I preached on the Feeding of the Five Thousand in Mark 6:31-44 yesterday. I was taking services for Jennifer Barrows at Ascension, West Park and Holy Trinity, Highland, NY, the Episcopal churches closest to the Monastery. Jennifer is a goodhearted, hardworking priest, whose career before ordination included organizing social services and practical necessities for homeless people in midtown Manhattan. She deserves her break.
These two churches are yoked, and share the common problems of smaller, underfunded churches everywhere. They have beautiful buildings which need attention. The congregations are small. There is no substantial endowment. The bulletin listed a need for $7,000 to replace the "air handlers" at Holy Trinity. We had a little fun playing with those words. What it comes down to is that the blower system for the heat needs help.

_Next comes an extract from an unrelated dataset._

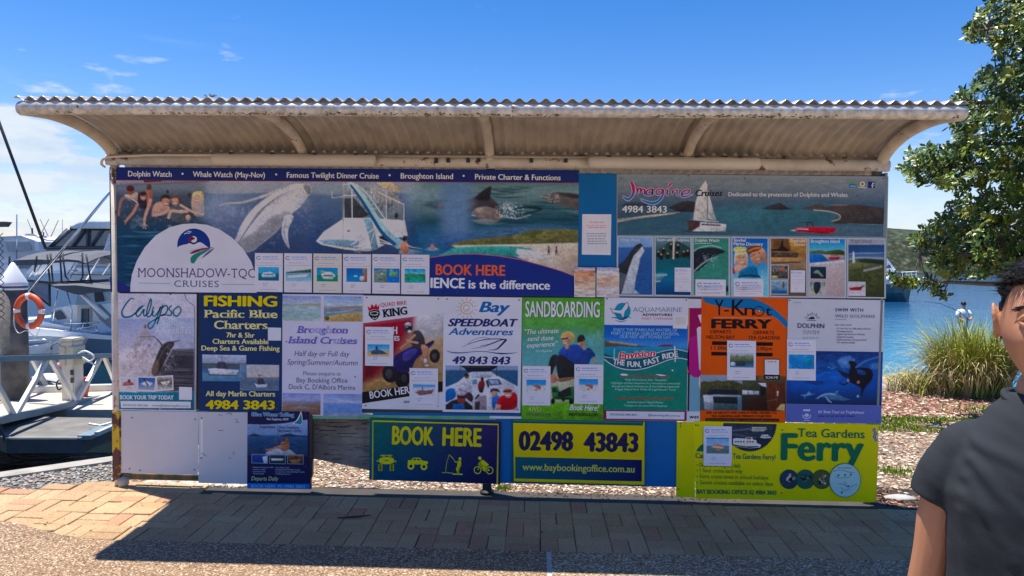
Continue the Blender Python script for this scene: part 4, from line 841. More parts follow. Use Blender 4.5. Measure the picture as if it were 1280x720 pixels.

This is a story that can be observed in thousands of churches. It is one of the stories that underlines the narratives of the recent General Convention: not enough people, not enough money, old structures needing maintenance.
I enjoyed preaching to these two congregations. I gave them a bit of historical cultural background for interpretation, and suggested that we always are interpreting on three levels simultaneously: what the text meant to its earliest hearers/readers in the context from which it originally came; how the text has been normatively proclaimed in the practice of the Church over time; and what it might mean to us in our particular and present situation.
I found the Gospel story especially interesting on the third, present, level. Here you have thousands of people running after the disciples and after Jesus, tracking them down in the wilderness, demanding teaching. This event is not a carefully planned attempt to get a large crowd to come to your special event. Quite the opposite. Its success brings the problem to the fore.
The people have left everything to seize this opportunity to hear the good Word. And their trust has left them unprepared for the practicalities: there is no organized food event. Visions of potluck planning meetings that take longer than the potluck rise before me, as a sort of counter-image.
Note that the concern is not coming from the people. It comes from the leaders. Here the background gives us a clue. The key passage is Mark 6:34: Jesus is concerned about the people following him because they are like sheep without a shepherd. My Jerusalem Bible study edition, usually so diligent in its marginal notes, fails to point to the OT referent for this passage. But the wonderful commentary by Francis J. Moloney, The Gospel of Mark: A Commentary, does. In Numbers 27:17, Moses, having learned that he is not to enter the Promised Land, asks the Lord to appoint Joshua to be Israel's new leader, so that they may not be like sheep without a shepherd. This passage introduces the two key image clusters that lie behind Mark's story: the Exodus and the figure of the Shepherd, which help to explain the seemingly extraneous bits about the people being divided into hundreds and fifties, and the green grass on which they are invited to recline. Mark is not one to waste details.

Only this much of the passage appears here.